* _TASK TO CARRY OUT_
Search the data below for the word "from" and copy each line that holds it.

* _STORED DATA_
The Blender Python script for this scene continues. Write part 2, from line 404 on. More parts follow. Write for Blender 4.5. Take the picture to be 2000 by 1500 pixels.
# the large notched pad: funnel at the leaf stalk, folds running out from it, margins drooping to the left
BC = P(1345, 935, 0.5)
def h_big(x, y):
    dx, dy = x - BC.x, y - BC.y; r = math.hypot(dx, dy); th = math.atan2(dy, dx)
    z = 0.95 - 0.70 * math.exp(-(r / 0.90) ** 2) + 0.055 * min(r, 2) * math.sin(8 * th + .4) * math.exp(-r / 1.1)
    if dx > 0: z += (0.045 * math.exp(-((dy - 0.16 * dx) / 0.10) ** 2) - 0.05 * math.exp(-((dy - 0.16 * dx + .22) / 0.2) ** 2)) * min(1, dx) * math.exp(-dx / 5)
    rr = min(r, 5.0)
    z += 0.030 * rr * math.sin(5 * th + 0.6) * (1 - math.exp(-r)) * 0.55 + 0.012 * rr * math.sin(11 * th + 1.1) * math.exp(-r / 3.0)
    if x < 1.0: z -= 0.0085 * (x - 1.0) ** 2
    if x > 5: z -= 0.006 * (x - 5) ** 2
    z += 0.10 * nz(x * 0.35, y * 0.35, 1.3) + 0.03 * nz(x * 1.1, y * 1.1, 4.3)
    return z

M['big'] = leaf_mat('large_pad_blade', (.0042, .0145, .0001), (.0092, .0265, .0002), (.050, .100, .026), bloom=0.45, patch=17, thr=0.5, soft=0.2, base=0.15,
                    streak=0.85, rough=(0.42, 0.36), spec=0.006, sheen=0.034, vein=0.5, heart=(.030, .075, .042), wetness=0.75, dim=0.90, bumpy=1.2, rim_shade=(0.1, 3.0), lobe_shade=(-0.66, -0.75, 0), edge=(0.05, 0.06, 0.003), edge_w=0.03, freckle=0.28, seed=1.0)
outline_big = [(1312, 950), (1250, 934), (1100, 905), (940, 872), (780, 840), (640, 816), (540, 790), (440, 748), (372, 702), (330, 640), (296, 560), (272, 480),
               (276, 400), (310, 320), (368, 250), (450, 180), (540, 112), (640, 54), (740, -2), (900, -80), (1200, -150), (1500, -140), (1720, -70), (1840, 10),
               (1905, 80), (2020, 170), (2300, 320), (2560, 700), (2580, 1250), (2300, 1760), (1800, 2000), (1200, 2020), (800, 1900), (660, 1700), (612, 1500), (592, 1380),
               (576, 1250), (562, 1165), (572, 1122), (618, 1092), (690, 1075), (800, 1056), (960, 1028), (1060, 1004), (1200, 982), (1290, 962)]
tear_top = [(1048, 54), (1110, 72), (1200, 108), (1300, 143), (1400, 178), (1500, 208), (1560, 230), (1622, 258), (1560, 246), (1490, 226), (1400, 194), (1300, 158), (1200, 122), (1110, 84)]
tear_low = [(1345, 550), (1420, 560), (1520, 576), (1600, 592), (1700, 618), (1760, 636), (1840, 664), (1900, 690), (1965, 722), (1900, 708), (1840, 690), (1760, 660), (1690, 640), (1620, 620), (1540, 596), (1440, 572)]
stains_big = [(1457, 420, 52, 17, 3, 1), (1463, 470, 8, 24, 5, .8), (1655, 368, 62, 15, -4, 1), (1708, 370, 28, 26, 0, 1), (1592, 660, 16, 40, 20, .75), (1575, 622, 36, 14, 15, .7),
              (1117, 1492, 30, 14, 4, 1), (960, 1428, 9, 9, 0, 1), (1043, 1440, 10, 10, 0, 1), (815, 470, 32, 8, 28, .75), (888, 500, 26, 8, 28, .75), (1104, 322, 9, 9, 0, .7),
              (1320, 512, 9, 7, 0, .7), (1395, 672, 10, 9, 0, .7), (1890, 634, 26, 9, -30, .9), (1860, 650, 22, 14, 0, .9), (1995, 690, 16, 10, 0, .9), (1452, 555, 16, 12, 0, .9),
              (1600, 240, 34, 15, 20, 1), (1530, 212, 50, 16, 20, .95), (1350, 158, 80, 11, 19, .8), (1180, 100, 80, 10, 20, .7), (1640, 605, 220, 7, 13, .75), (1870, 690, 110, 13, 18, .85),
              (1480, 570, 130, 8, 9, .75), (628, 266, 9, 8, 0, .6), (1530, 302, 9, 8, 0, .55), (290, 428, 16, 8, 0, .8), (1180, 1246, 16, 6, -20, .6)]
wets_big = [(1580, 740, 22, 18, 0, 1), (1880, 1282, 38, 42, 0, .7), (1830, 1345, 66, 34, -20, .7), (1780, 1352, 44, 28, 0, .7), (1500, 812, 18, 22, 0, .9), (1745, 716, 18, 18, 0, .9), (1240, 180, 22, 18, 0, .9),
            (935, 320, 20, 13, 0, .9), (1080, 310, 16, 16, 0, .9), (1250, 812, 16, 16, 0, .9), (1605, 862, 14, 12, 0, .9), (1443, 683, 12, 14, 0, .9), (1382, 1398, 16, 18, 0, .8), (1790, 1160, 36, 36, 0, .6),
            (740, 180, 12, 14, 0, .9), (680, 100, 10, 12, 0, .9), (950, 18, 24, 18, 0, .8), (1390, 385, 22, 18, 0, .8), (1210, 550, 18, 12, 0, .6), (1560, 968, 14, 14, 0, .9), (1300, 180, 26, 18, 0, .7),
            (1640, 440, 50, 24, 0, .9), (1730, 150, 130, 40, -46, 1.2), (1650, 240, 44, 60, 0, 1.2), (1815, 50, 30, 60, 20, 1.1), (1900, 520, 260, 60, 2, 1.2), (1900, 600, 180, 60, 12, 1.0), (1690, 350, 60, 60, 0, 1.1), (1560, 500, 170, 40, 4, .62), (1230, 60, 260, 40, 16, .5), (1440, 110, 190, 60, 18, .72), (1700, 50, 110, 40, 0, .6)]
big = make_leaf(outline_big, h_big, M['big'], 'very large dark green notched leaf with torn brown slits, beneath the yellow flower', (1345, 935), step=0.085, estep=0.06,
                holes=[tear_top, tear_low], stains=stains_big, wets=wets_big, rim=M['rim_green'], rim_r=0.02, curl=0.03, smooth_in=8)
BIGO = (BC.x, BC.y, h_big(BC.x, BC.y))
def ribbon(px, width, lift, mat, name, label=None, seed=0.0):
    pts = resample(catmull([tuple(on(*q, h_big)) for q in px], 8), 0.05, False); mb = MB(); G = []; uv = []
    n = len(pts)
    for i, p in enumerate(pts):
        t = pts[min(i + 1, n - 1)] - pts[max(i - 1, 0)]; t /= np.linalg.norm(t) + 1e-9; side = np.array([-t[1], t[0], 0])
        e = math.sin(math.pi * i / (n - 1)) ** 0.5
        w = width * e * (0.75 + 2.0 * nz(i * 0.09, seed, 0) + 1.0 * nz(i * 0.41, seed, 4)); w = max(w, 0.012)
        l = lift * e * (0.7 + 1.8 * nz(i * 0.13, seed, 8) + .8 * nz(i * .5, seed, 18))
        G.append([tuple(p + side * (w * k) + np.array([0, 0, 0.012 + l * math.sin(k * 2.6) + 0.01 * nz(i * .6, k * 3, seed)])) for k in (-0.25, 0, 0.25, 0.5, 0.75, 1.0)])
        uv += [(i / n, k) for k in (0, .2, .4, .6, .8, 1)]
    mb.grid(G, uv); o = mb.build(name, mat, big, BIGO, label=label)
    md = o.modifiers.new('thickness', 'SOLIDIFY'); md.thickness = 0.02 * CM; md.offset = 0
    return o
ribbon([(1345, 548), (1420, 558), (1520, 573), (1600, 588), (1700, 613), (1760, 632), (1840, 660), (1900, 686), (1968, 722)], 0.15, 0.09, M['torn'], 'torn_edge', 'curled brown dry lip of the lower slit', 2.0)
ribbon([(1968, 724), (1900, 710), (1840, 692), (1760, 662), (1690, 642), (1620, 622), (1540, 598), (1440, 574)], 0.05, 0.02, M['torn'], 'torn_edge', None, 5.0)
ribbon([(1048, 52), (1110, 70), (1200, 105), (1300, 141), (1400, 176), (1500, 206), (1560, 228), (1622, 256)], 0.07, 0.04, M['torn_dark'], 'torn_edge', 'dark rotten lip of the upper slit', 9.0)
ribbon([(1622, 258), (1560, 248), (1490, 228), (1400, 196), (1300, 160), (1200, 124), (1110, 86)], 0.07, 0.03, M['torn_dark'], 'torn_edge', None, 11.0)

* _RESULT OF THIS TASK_
The Blender Python script for this scene continues. Write part 2, from line 404 on. More parts follow. Write for Blender 4.5. Take the picture to be 2000 by 1500 pixels.
# the large notched pad: funnel at the leaf stalk, folds running out from it, margins drooping to the left